Stesso spaesamento si prova per La rivoluzione siamo noi (2000) in cui un alias di resina di Cattelan, si riappropria dell’abito di feltro beuysiano e dell’appendiabiti di Marcel Breuer su cui è appeso. O in Lullaby, il cui sacco conserva macerie dell’attentato mafioso del luglio 1993 al Pac di Milano, costato la vita a cinque persone. E ancora in Cesena 47-A.C. Forniture Sud 12 (2° tempo) del 1991.

CONTINUANDO a immergersi volentieri nel déjà vu, la costellazione iconica è solcata da Sarah Lucas, Cerith Wyn Evans, Vanessa Beecroft, Barbara Kruger, Cindy Sherman, Josh Kline e Glenn Brown, Jeff Wall, Thomas Ruff, Thomas Struth, Andreas Gursky, Shirin Neshat, William Kentridge, Wael Shawky, Sherrie Levine, Andra Ursuta fino alla giovane Lynette Yiadom-Boakye, per dribblare tra Wolfgang Tillmans, Berlinde De Bruyckere, Tauba Auerbach e Cecily Brown.
Spostandosi nella Strozzina che ospita le videoinstallazioni, ci si imbatte nella constructed situation di Tino Sehgal This You (2006) in cui l’artista, vero corpo celeste, affida alla voce, alla corporeità e alla sensibilità della player il compito di interagire con lo spettatore. La ragazza, in piedi nel bianco corridoio, sorprende il fruitore accennando refrain musicali, tra cui Il cielo in una stanza di Gino Paoli, lo cattura dalla frenesia della visita facendogli ritagliare una esperienza mnemonica e intima.

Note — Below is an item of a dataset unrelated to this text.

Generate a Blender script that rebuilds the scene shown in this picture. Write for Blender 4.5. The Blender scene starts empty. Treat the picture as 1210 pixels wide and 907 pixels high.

E si continua tra le mesmeriche visioni di Zidane. A 21st Century Portrait (2005) di Douglas Gordon e Philippe Parreno, The End-Rocky Mountains (2009) di Ragnar Kjartansson, Saint Sebastian (2001) di Fiona Tan, Thaw (2001) di Doug Aitken, per terminare il tragitto in cortile, dove svetta Gonogo (2023) di Goshka Macuga.